I’ve never seen the Pacific off the northern California coast so worthy of its name as it was this weekend. We rented a small cottage a few miles north of Fort Bragg. The place had been chosen for the ad on the web–“Fifty feet from the ocean’s roar.” We should have demanded a refund.
The ocean’s roar was a kitten’s meow. The sea was a lake. Birds skimmed the water smoothly, just a few inches above. On Sunday morning, we watched divers just offshore. It would have been an easy shore dive–there was essentially no surf to fight through and the visibility was probably a record. It appeared more like the leeward side of a Caribbean island than the California north coast.
I’ve visited the Mendocino Headlands many times over the past couple decades. It is almost always windy, chilly (often bone-chillingly so) even in the summer time, and one of the features of them is the spectacular crashing of the waves on the rocks below, unleashing megawatts of power, in complex rhythms that have their sources far across the ocean.
Driving back down to the Bay Area, we were astonished on Sunday to stand on the bluffs and look down at a gull calmly paddling in a cove like a duck in a pond.

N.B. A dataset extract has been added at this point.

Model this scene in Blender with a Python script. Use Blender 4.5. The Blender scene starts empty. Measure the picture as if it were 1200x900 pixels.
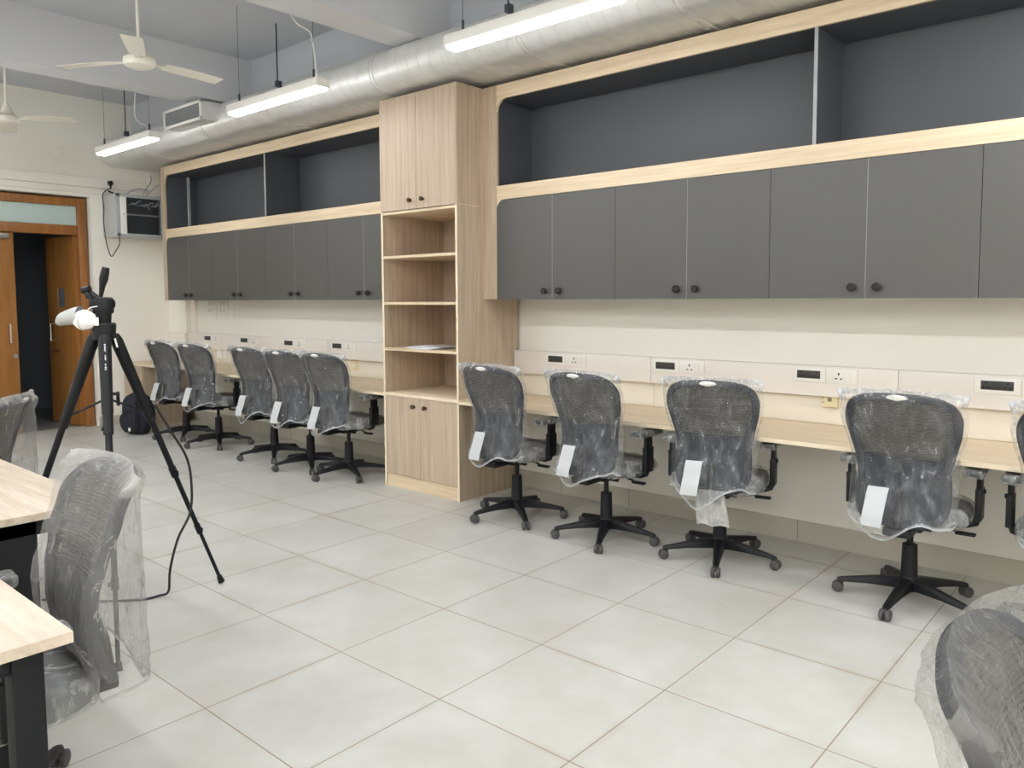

We could easily see the bottom, usually obscured by foam and detritus stirred up by the churning surf. It was warm, and there was no breeze. The smells of decaying kelp and other vegetation drifted up to us, and it wasn’t the usual pleasant sea smell.
There are two kinds of people who wouldn’t be similarly astonished–long-time residents who have seen it all, and first time visitors, like the couple we saw as we walked back to the car, who had no comprehension of how unusual the conditions were. Only those who, like us, are semi-regular visitors with experience only of the standard conditions, could appreciate them as unique.
In the Caribbean, such ocean conditions would often presage a hurricane. All weekend we wondered what storm perhaps lay ahead, either literally or metaphorically.